Il est également probable que les hommes
avaient une technique de communication qui les différenciait mieux, avec plus
de finesse, que la parole. Depuis que les hommes communiquent entre eux avec
des mots formés à partir de notions ou de notions formées à partir de mots
(c’est pareil), ils se comprennent beaucoup moins bien qu’avant. Le mot est
toujours général, et il est parfaitement capable de nous tromper pour juger la
jugeote de celui qui le prononce. Nous n’entendons que le mot, et nous sommes
persuadés que le mot est garanti par une notion que nous imaginons derrière.
Nous trouvons un enfant admirable, nous disons qu’il est
"intelligent", quel cerveau il a, voyez-vous, pour utiliser des mots
pareils – alors que nous refusons de qualifier le gramophone d’homme
super-intelligent quand il nous transmet les pensées de Bernard Shaw, pourtant
il s’agit d’un même phénomène dans les deux cas. Même des fous, nous sommes
prêts à déclarer "qu’ils tapent dans le mille", et "qu’il y a
beaucoup de vrai dans ce que disent le fou et l’enfant", mais nous ne
remarquons pas que la tête de ce pauvre fou n’est autre qu’un gramophone
déréglé qui débite à une allure vertigineuse les disques qu’on y a insérés.
C’est ainsi qu’il peut arriver que nous
soyons toujours contraints de nous étonner si nous apprenons que XY, une
sympathique vieille connaissance ou un vieux camarade de classe, ou XZ, notre
vieux copain ou notre âme sœur, a commis un cambriolage, a pendu son enfant, a
coupé sa femme en morceaux, a adhéré au Ku-Klux-Clan ou a rejoint avec
enthousiasme un mouvement politique que nous savons. « Je ne comprends
pas ! » - disons-nous éberlués, et nous nous arrachons les cheveux,
« autrefois cet homme était tout à fait différent, il claironnait les plus
brillants idéaux humanistes, il donnait raison à tous ceux qui clamaient le
beau et le juste – Seigneur, que de fois j’ai discuté avec lui, des fois
jusqu’au matin, et on se comprenait à demi-mot ! » Et nous n’avons
pas songé que l’homme en question était déjà alors le même que ce qu’il est
devenu, simplement nous, subjugués par le charme des mots, prenions pour
paroles ce qui n’était que grincements de gramophone.

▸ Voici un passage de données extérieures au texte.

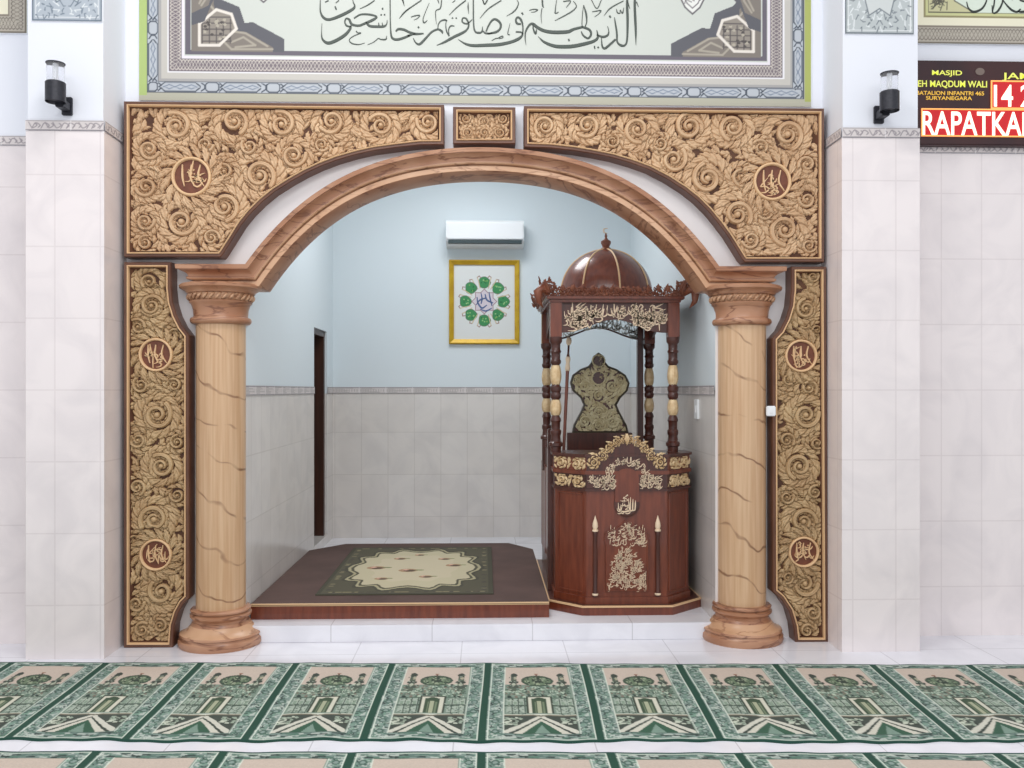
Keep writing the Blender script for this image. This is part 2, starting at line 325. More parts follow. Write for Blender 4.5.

Selon la célèbre phrase de Talleyrand,
parler sert à cacher nos pensées. Selon la théorie plus large esquissée plus
haut, nous pouvons aussi retourner cette phrase : le parler a été inventé
par ceux qui ont la tête vide, afin de dissimuler leur manque de pensée. Une
chose est sûre : depuis que la parole est devenue à la mode, il est plus
difficile de faire la différence entre les gens sains qui ont la tête bien
faite et les malades aux idées embrouillées ; avec une comparaison un peu
brutale je pourrais mentionner aussi la mode vestimentaire, puisque l’habit
aussi sert à cacher au regard les jambes en O, la colonne vertébrale en S. Pour
ma part, je pense que Monsieur Mayer était très clairvoyant quand il a répondu
ainsi aux lettres de Paris dans lesquelles son fils Rudolf se vantait
d’apprendre le français : « N’apprends pas le français, mon
fils, à quoi bon que les Français se rendent compte à quel point tu es
stupide ? » Encore que je ne craigne rien pour Rudolf –
quatre-vingt-dix pour cent des Français ne s’apercevront pas de sa stupidité,
malgré ou justement parce qu’il parlera en français.
On a besoin d’une oreille expérimentée et
de nerfs souvent mis à l’épreuve pour entendre l’aboiement de la bêtise, même
si le texte est rédigé en français, anglais, italien, allemand ou autres
langues illustres. C’est un aboiement très lointain, qui ne parvient guère
jusqu’au fier parnasse de la Babel des Langues. Il arrive de loin, du temps où
les instincts ne parlaient qu’aux instincts, les passions qu’aux passions, les
sentiments qu’aux sentiments, directement, sans mots et sans notions. Peut-on
s’étonner que le misanthrope chagrin, en se retirant de ses congénères parmi
les chevaux et les chiens préfère davantage l’aboiement original, là où il
jaillit à sa place, sincère et sans exigence, des profondeurs inconnues de
l’instinct animal ?
Mais quant au parler, en tant que science
ou art dont la technique correctement appliquée, germée du cerveau, est aussi
difficile à acquérir que les éléments de base de l’art du violon ou du
piano : je conditionnerais le droit à la parole et à l’écriture (y compris
le discours oratoire et les manifestes) à un diplôme supérieur et un serment
solennel. Et je restreindrais les profanes sans qualification à l’aboiement
sincère, honnête et immédiatement reconnaissable.